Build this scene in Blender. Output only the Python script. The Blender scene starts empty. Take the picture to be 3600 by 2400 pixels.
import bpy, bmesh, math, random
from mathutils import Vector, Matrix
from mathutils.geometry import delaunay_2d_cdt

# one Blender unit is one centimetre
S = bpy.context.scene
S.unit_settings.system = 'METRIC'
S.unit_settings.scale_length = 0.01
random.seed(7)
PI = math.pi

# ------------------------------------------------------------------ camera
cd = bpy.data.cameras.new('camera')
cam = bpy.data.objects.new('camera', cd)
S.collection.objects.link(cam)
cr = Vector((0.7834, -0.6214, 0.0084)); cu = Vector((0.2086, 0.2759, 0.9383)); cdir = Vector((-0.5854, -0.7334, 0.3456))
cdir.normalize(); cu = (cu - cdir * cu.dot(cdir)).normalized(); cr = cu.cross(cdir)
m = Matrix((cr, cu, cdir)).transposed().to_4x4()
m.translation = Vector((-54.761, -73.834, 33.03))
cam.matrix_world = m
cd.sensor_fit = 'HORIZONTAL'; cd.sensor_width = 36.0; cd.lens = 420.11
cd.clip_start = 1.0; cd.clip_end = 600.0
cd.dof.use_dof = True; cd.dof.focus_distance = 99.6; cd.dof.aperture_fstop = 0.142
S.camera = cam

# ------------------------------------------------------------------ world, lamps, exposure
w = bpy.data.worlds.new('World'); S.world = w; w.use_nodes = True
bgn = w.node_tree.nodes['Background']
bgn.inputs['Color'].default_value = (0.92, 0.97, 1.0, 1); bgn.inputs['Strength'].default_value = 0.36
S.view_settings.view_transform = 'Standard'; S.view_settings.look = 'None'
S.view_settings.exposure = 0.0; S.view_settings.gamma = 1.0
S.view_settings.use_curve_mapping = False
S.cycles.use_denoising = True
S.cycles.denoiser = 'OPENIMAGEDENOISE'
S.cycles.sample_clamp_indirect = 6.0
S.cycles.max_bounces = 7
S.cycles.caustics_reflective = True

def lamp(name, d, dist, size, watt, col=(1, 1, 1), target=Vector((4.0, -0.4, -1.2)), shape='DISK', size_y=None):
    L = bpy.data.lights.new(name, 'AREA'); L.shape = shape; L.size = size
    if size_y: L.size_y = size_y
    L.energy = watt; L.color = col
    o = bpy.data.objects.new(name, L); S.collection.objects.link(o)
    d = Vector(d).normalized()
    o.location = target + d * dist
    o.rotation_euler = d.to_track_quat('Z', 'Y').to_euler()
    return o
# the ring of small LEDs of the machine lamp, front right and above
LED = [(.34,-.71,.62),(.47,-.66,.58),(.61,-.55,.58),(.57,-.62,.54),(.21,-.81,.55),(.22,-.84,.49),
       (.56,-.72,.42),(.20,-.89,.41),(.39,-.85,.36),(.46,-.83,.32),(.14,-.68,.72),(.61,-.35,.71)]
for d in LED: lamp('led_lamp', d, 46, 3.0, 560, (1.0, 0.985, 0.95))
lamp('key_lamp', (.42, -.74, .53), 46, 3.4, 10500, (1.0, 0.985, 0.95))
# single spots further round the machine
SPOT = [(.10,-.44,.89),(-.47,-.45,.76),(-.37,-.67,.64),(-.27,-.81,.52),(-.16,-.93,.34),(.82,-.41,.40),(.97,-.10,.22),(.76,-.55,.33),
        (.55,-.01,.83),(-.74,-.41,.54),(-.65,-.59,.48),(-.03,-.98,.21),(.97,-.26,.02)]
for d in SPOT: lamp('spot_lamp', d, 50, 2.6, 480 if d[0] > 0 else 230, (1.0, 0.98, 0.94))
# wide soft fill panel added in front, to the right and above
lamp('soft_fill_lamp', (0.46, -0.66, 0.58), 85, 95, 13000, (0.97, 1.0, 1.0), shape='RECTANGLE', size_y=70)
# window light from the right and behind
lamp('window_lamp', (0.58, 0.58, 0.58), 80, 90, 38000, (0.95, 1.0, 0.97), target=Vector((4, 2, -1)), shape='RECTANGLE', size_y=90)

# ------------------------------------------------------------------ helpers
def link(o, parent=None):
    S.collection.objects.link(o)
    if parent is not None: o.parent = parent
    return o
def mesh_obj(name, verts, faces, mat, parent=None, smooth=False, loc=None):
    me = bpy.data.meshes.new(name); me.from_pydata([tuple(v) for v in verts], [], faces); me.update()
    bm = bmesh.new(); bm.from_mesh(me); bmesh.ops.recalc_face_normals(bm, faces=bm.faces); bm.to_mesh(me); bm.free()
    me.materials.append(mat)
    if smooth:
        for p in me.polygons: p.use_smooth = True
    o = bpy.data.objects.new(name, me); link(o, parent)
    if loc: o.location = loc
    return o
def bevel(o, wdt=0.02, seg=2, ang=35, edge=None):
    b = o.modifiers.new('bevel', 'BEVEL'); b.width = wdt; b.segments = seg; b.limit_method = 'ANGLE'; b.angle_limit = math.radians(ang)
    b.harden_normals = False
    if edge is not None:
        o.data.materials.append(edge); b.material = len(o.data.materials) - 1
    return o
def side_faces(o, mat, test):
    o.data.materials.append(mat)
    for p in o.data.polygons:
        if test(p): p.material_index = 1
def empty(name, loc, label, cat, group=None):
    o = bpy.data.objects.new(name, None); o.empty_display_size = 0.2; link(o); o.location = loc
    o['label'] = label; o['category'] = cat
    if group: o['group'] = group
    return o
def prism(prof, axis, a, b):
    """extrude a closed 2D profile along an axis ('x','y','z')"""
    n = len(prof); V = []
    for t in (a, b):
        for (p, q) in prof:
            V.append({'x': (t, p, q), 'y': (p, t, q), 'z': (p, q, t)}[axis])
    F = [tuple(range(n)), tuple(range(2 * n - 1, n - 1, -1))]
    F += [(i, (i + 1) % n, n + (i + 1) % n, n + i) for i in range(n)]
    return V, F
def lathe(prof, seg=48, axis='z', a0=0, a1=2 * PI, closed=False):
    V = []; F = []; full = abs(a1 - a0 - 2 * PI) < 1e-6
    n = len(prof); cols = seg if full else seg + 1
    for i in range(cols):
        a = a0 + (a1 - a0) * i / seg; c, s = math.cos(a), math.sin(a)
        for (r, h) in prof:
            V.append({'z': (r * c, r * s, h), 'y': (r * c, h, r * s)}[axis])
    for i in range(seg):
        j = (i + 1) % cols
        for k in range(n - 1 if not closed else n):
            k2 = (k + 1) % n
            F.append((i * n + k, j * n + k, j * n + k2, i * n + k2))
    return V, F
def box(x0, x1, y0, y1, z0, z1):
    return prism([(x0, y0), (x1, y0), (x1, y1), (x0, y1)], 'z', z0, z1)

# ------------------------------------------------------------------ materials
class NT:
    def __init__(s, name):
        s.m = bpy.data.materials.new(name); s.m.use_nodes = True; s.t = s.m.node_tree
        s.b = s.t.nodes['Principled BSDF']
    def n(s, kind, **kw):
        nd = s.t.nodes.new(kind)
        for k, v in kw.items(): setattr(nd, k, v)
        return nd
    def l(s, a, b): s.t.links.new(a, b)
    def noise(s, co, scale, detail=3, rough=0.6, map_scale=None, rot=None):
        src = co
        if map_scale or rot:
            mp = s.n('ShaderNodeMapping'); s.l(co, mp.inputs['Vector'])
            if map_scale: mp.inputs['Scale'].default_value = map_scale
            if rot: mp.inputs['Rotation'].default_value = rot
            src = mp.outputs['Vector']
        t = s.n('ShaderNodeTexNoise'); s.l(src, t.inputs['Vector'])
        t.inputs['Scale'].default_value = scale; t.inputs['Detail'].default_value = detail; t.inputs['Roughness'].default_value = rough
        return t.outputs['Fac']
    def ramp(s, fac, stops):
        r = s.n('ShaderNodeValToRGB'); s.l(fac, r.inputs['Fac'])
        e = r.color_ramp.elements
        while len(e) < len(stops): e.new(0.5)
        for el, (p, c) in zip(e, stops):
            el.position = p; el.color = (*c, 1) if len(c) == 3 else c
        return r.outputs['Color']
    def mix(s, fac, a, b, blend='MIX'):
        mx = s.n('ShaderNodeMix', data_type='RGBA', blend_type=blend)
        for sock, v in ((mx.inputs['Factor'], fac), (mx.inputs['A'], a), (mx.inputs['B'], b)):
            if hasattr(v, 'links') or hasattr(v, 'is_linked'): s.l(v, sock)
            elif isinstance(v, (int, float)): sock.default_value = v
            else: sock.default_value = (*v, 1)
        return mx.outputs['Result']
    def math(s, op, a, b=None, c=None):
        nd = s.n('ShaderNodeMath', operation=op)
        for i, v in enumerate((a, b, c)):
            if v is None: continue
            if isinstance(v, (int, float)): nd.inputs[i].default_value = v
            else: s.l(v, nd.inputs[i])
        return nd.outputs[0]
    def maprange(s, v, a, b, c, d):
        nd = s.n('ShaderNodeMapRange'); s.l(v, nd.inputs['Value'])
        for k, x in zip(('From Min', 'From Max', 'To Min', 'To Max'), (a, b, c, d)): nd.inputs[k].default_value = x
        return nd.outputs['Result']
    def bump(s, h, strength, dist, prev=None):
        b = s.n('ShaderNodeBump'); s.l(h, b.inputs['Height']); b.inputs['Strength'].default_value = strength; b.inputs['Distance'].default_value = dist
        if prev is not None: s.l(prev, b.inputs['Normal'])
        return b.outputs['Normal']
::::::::
Everything from the first line above up to and including the line that contains "PI = math.pi" should be printed exactly; please print only that.

Solution to this problem.
Build this scene in Blender. Output only the Python script. The Blender scene starts empty. Take the picture to be 3600 by 2400 pixels.
import bpy, bmesh, math, random
from mathutils import Vector, Matrix
from mathutils.geometry import delaunay_2d_cdt

# one Blender unit is one centimetre
S = bpy.context.scene
S.unit_settings.system = 'METRIC'
S.unit_settings.scale_length = 0.01
random.seed(7)
PI = math.pi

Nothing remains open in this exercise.